• _Exercise aim_
Do not carry the pictures over; copy every other part of the entries exactly.

• _Records to use_

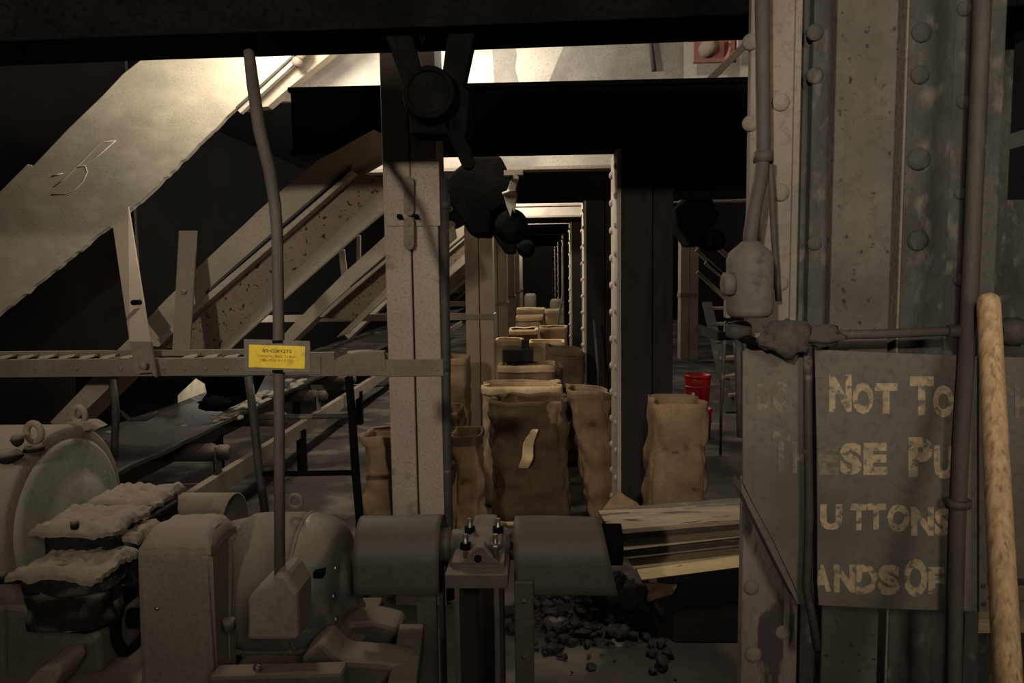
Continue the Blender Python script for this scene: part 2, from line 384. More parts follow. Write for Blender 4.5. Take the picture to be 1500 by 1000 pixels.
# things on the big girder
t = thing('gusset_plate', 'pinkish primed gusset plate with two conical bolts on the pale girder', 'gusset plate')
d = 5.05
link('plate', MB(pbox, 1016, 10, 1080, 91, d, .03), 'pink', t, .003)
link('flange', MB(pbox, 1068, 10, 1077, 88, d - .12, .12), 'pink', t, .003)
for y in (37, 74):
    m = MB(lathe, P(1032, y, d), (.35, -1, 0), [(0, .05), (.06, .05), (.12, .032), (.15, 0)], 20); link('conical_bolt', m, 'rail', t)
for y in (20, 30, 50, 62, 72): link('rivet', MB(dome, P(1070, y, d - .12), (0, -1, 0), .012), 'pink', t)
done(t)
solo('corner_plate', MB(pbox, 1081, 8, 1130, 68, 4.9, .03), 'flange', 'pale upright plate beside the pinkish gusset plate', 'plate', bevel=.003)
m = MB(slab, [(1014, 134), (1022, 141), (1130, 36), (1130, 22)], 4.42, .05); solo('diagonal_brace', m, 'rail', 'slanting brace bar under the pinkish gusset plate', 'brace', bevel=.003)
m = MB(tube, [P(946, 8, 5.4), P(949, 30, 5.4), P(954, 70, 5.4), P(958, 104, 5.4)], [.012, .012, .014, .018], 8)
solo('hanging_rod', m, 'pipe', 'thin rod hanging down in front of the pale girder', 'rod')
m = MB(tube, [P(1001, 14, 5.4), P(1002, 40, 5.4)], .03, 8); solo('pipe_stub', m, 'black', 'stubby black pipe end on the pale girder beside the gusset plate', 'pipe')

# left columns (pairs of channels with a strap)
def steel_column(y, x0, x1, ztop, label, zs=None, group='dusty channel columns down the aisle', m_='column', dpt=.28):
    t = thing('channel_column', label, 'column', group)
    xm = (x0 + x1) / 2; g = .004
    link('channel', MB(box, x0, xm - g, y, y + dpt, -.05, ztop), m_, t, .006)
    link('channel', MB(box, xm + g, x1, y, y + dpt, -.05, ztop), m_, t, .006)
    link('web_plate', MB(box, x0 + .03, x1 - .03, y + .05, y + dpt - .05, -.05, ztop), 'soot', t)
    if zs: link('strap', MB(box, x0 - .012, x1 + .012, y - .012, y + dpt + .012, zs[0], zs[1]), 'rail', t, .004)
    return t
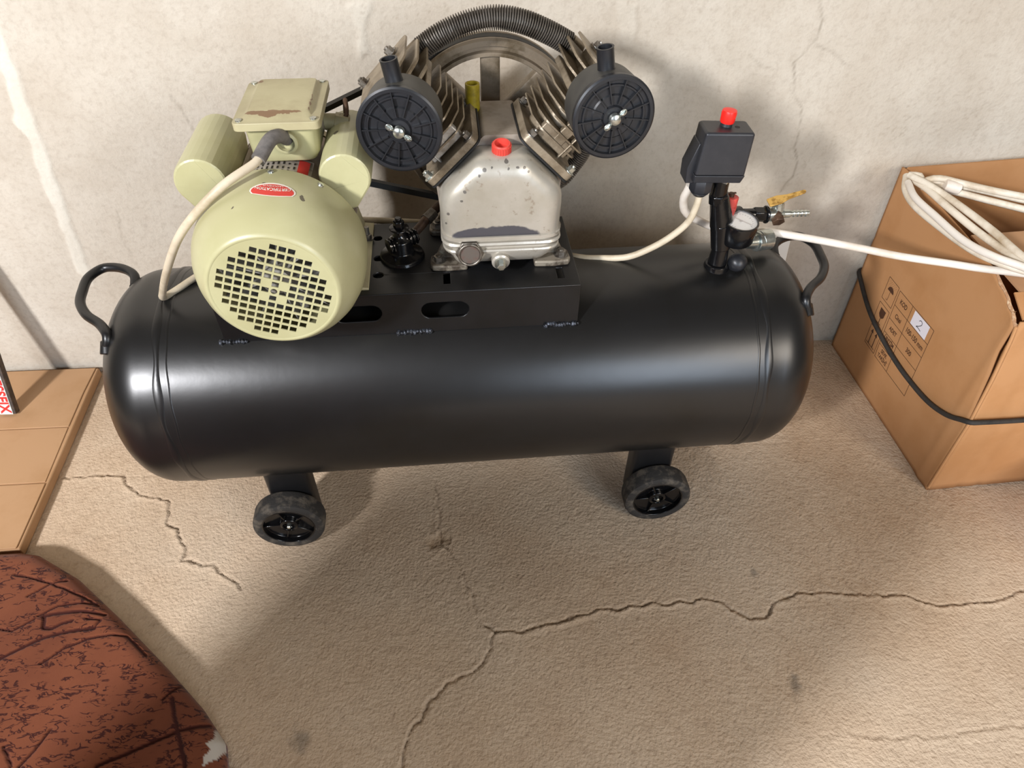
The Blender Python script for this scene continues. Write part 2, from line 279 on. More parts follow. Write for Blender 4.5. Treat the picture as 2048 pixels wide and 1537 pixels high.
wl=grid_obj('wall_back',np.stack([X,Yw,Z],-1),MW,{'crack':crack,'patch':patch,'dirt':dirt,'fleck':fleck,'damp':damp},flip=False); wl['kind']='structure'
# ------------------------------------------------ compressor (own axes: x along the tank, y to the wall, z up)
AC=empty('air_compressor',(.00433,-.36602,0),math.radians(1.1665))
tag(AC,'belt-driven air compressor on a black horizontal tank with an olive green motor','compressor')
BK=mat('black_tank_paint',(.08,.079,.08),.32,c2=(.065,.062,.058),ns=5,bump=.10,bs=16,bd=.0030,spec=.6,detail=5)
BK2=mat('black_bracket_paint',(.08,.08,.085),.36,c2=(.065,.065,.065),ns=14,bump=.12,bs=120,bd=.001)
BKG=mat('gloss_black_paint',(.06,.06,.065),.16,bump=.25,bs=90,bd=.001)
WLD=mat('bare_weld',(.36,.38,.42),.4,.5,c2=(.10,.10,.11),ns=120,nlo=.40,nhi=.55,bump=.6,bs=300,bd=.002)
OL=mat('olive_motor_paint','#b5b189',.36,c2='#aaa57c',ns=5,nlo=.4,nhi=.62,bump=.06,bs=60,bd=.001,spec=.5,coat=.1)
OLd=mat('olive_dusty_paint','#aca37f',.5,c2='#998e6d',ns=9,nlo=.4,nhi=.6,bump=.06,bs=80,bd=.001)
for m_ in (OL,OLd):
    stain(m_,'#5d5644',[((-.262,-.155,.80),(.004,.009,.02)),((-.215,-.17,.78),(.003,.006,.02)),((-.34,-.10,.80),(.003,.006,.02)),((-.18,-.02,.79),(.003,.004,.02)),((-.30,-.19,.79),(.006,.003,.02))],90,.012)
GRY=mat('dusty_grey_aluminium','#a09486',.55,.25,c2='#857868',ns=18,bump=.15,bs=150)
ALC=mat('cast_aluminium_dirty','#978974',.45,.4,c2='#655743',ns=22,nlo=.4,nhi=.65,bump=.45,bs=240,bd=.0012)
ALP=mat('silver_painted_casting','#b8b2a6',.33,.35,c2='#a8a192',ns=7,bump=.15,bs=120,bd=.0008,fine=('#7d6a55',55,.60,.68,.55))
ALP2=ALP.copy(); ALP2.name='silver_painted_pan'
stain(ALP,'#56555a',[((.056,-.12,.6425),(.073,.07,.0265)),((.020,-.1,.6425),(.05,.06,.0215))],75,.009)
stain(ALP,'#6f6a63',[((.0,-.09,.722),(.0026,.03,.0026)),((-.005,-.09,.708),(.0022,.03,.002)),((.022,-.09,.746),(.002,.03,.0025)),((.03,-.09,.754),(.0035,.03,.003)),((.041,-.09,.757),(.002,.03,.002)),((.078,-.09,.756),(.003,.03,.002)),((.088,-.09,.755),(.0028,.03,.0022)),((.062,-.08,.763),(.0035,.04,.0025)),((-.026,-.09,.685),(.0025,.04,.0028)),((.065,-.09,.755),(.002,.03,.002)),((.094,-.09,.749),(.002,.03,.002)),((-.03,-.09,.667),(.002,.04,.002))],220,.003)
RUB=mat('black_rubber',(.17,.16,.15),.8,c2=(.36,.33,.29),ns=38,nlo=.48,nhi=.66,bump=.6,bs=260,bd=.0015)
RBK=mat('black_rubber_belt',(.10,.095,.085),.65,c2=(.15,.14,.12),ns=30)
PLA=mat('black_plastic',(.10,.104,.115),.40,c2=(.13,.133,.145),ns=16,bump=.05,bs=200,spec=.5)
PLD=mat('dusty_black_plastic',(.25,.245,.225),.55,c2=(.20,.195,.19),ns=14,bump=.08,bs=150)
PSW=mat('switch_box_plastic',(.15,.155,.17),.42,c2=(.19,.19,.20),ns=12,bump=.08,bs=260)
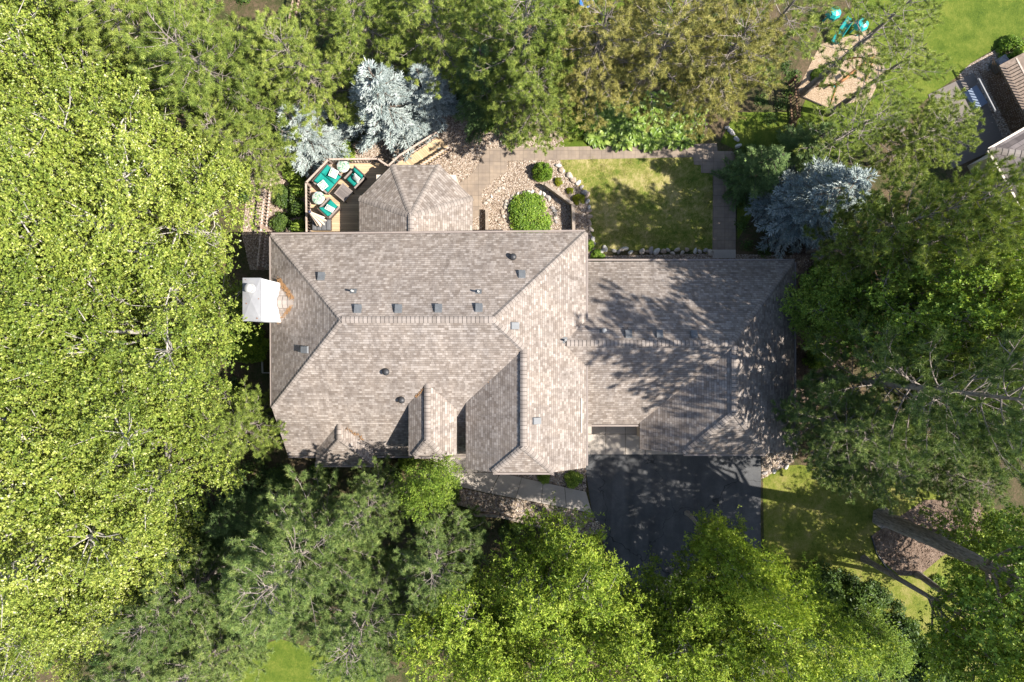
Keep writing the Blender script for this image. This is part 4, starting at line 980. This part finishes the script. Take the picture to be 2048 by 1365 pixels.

• _Answer to the problem_
Continue the Blender Python script for this scene: part 2, from line 384. More parts follow. Write for Blender 4.5. Take the picture to be 1500 by 1000 pixels.
# things on the big girder
t = thing('gusset_plate', 'pinkish primed gusset plate with two conical bolts on the pale girder', 'gusset plate')
d = 5.05
link('plate', MB(pbox, 1016, 10, 1080, 91, d, .03), 'pink', t, .003)
link('flange', MB(pbox, 1068, 10, 1077, 88, d - .12, .12), 'pink', t, .003)
for y in (37, 74):
    m = MB(lathe, P(1032, y, d), (.35, -1, 0), [(0, .05), (.06, .05), (.12, .032), (.15, 0)], 20); link('conical_bolt', m, 'rail', t)
for y in (20, 30, 50, 62, 72): link('rivet', MB(dome, P(1070, y, d - .12), (0, -1, 0), .012), 'pink', t)
done(t)
solo('corner_plate', MB(pbox, 1081, 8, 1130, 68, 4.9, .03), 'flange', 'pale upright plate beside the pinkish gusset plate', 'plate', bevel=.003)
m = MB(slab, [(1014, 134), (1022, 141), (1130, 36), (1130, 22)], 4.42, .05); solo('diagonal_brace', m, 'rail', 'slanting brace bar under the pinkish gusset plate', 'brace', bevel=.003)
m = MB(tube, [P(946, 8, 5.4), P(949, 30, 5.4), P(954, 70, 5.4), P(958, 104, 5.4)], [.012, .012, .014, .018], 8)
solo('hanging_rod', m, 'pipe', 'thin rod hanging down in front of the pale girder', 'rod')
m = MB(tube, [P(1001, 14, 5.4), P(1002, 40, 5.4)], .03, 8); solo('pipe_stub', m, 'black', 'stubby black pipe end on the pale girder beside the gusset plate', 'pipe')

# left columns (pairs of channels with a strap)
def steel_column(y, x0, x1, ztop, label, zs=None, group='dusty channel columns down the aisle', m_='column', dpt=.28):
    t = thing('channel_column', label, 'column', group)
    xm = (x0 + x1) / 2; g = .004
    link('channel', MB(box, x0, xm - g, y, y + dpt, -.05, ztop), m_, t, .006)
    link('channel', MB(box, xm + g, x1, y, y + dpt, -.05, ztop), m_, t, .006)
    link('web_plate', MB(box, x0 + .03, x1 - .03, y + .05, y + dpt - .05, -.05, ztop), 'soot', t)
    if zs: link('strap', MB(box, x0 - .012, x1 + .012, y - .012, y + dpt + .012, zs[0], zs[1]), 'rail', t, .004)
    return t
The Blender Python script for this scene continues. Write part 2, from line 279 on. More parts follow. Write for Blender 4.5. Treat the picture as 2048 pixels wide and 1537 pixels high.
wl=grid_obj('wall_back',np.stack([X,Yw,Z],-1),MW,{'crack':crack,'patch':patch,'dirt':dirt,'fleck':fleck,'damp':damp},flip=False); wl['kind']='structure'
# ------------------------------------------------ compressor (own axes: x along the tank, y to the wall, z up)
AC=empty('air_compressor',(.00433,-.36602,0),math.radians(1.1665))
tag(AC,'belt-driven air compressor on a black horizontal tank with an olive green motor','compressor')
BK=mat('black_tank_paint',(.08,.079,.08),.32,c2=(.065,.062,.058),ns=5,bump=.10,bs=16,bd=.0030,spec=.6,detail=5)
BK2=mat('black_bracket_paint',(.08,.08,.085),.36,c2=(.065,.065,.065),ns=14,bump=.12,bs=120,bd=.001)
BKG=mat('gloss_black_paint',(.06,.06,.065),.16,bump=.25,bs=90,bd=.001)
WLD=mat('bare_weld',(.36,.38,.42),.4,.5,c2=(.10,.10,.11),ns=120,nlo=.40,nhi=.55,bump=.6,bs=300,bd=.002)
OL=mat('olive_motor_paint','#b5b189',.36,c2='#aaa57c',ns=5,nlo=.4,nhi=.62,bump=.06,bs=60,bd=.001,spec=.5,coat=.1)
OLd=mat('olive_dusty_paint','#aca37f',.5,c2='#998e6d',ns=9,nlo=.4,nhi=.6,bump=.06,bs=80,bd=.001)
for m_ in (OL,OLd):
    stain(m_,'#5d5644',[((-.262,-.155,.80),(.004,.009,.02)),((-.215,-.17,.78),(.003,.006,.02)),((-.34,-.10,.80),(.003,.006,.02)),((-.18,-.02,.79),(.003,.004,.02)),((-.30,-.19,.79),(.006,.003,.02))],90,.012)
GRY=mat('dusty_grey_aluminium','#a09486',.55,.25,c2='#857868',ns=18,bump=.15,bs=150)
ALC=mat('cast_aluminium_dirty','#978974',.45,.4,c2='#655743',ns=22,nlo=.4,nhi=.65,bump=.45,bs=240,bd=.0012)
ALP=mat('silver_painted_casting','#b8b2a6',.33,.35,c2='#a8a192',ns=7,bump=.15,bs=120,bd=.0008,fine=('#7d6a55',55,.60,.68,.55))
ALP2=ALP.copy(); ALP2.name='silver_painted_pan'
stain(ALP,'#56555a',[((.056,-.12,.6425),(.073,.07,.0265)),((.020,-.1,.6425),(.05,.06,.0215))],75,.009)
stain(ALP,'#6f6a63',[((.0,-.09,.722),(.0026,.03,.0026)),((-.005,-.09,.708),(.0022,.03,.002)),((.022,-.09,.746),(.002,.03,.0025)),((.03,-.09,.754),(.0035,.03,.003)),((.041,-.09,.757),(.002,.03,.002)),((.078,-.09,.756),(.003,.03,.002)),((.088,-.09,.755),(.0028,.03,.0022)),((.062,-.08,.763),(.0035,.04,.0025)),((-.026,-.09,.685),(.0025,.04,.0028)),((.065,-.09,.755),(.002,.03,.002)),((.094,-.09,.749),(.002,.03,.002)),((-.03,-.09,.667),(.002,.04,.002))],220,.003)
RUB=mat('black_rubber',(.17,.16,.15),.8,c2=(.36,.33,.29),ns=38,nlo=.48,nhi=.66,bump=.6,bs=260,bd=.0015)
RBK=mat('black_rubber_belt',(.10,.095,.085),.65,c2=(.15,.14,.12),ns=30)
PLA=mat('black_plastic',(.10,.104,.115),.40,c2=(.13,.133,.145),ns=16,bump=.05,bs=200,spec=.5)
PLD=mat('dusty_black_plastic',(.25,.245,.225),.55,c2=(.20,.195,.19),ns=14,bump=.08,bs=150)
PSW=mat('switch_box_plastic',(.15,.155,.17),.42,c2=(.19,.19,.20),ns=12,bump=.08,bs=260)
Keep writing the Blender script for this image. This is part 4, starting at line 980. This part finishes the script. Take the picture to be 2048 by 1365 pixels.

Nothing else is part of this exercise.